Abstract

New U-Pb zircon and ⁴⁰AR/³⁹AR crystallization ages for latest Mesozoic to Cenozoic plutonic rocks in the western San Juan Mountains provide insight into the timing and interplay of mantle and crustal magmatism over the past 80 Ma. Subduction-driven magmatism in the Laramide (75-60 Ma) generated alkalic intermediate to mafic magmas. These were emplaced as laccoliths and stocks along northeast trends that were likely controlled by crustal-scale zones of weakness with Proterozoic ancestry. The transition from Laramide subduction to slab rollback and delamination was marked by incipient regional extension and widespread emplacement of plutons. Oligocene plutons of gabbro to granite were mostly peripheral to 29-27 Ma caldera complexes that formed over a regional subvolcanic batholith. Alkaline mantle magmas that accompanied the semi-continuous intrusion of shallow felsic to intermediate plutons from 25 to 4 Ma produced diatreme-dike complexes and dike swarms across the northern San Juan Basin. Emplacement of plutons from 75-4 Ma caused localized uplift that had a major influence on landscape evolution, and often were linked to zones of mineralization.

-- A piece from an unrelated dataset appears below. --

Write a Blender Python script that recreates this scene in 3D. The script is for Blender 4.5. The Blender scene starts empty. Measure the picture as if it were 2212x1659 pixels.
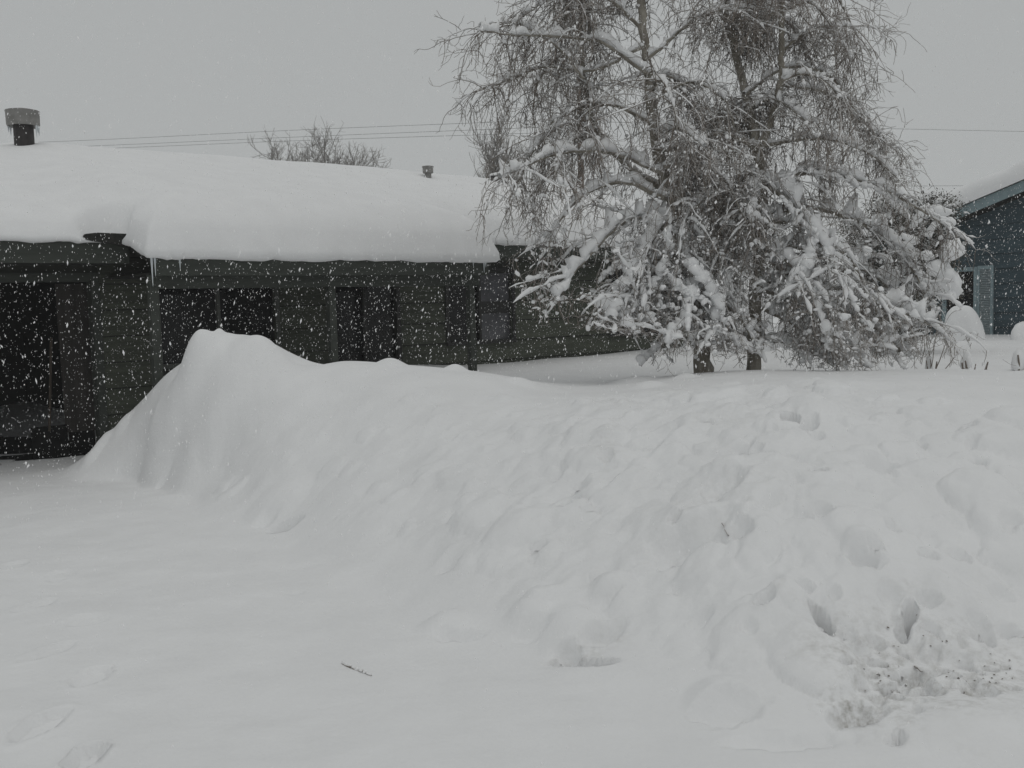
import bpy, math, random
import numpy as np
from mathutils import Matrix, Vector

# ---------------------------------------------------------------- camera
FPX, CX, CY = 2080.0, 1106.0, 829.5          # focal length and centre in 2212 x 1659 units
CAM_H, PITCH, ROLL = 1.58, math.atan(169.5 / 2080.0), 0.028
sc = bpy.context.scene
COL = sc.collection
_R0, _U0 = np.array([1.0, 0, 0]), np.array([0, math.sin(PITCH), math.cos(PITCH)])
FWD = np.array([0, math.cos(PITCH), -math.sin(PITCH)])
RGT = _R0 * math.cos(ROLL) - _U0 * math.sin(ROLL)
UPV = _U0 * math.cos(ROLL) + _R0 * math.sin(ROLL)
EYE = np.array([0.0, 0.0, CAM_H])
cam_data = bpy.data.cameras.new('camera')
cam = bpy.data.objects.new('camera', cam_data)
COL.objects.link(cam)
cam_data.sensor_width = 36.0
cam_data.lens = 36.0 * FPX / 2212.0
cam_data.clip_start, cam_data.clip_end = 0.05, 3000.0
cam.matrix_world = Matrix([[RGT[i], UPV[i], -FWD[i], EYE[i]] for i in range(3)] + [[0, 0, 0, 1]])
sc.camera = cam

# ---------------------------------------------------------------- world, sun, exposure
SUN_EL, SUN_AZ = math.radians(70), math.radians(35)     # sun behind cloud, from behind right
world = bpy.data.worlds.new('World')
sc.world = world
world.use_nodes = True
wn, wl = world.node_tree.nodes, world.node_tree.links
wn.clear()
w_out = wn.new('ShaderNodeOutputWorld')
w_sky = wn.new('ShaderNodeTexSky')
w_sky.sky_type = 'NISHITA'
w_sky.sun_disc = False
w_sky.sun_elevation = SUN_EL
w_sky.sun_rotation = math.radians(180) - SUN_AZ
w_hsv = wn.new('ShaderNodeHueSaturation')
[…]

Late Mesozoic to Cenozoic plutonic events in the western San Juan Mountains record a long-term shift to more bimodal magmatism. Injection of mantle melts from 25 to 4 Ma during incipient crustal extension accompanied elevated thermal gradients over the region, as evidenced by resetting of cooling ages in some Laramide intrusive rocks. The preservation of xenocrystic zircons in 75-4 Ma plutonic rocks provides evidence for variable magmatic conditions with an overall increase in the thermal state of Oligocene melts proximal to caldera systems and all plutons emplaced after 18 Ma. High geothermal gradients caused by the long duration of magmatism and increased mantle contributions may have permitted more prolonged assembly and slower cooling in some plutons.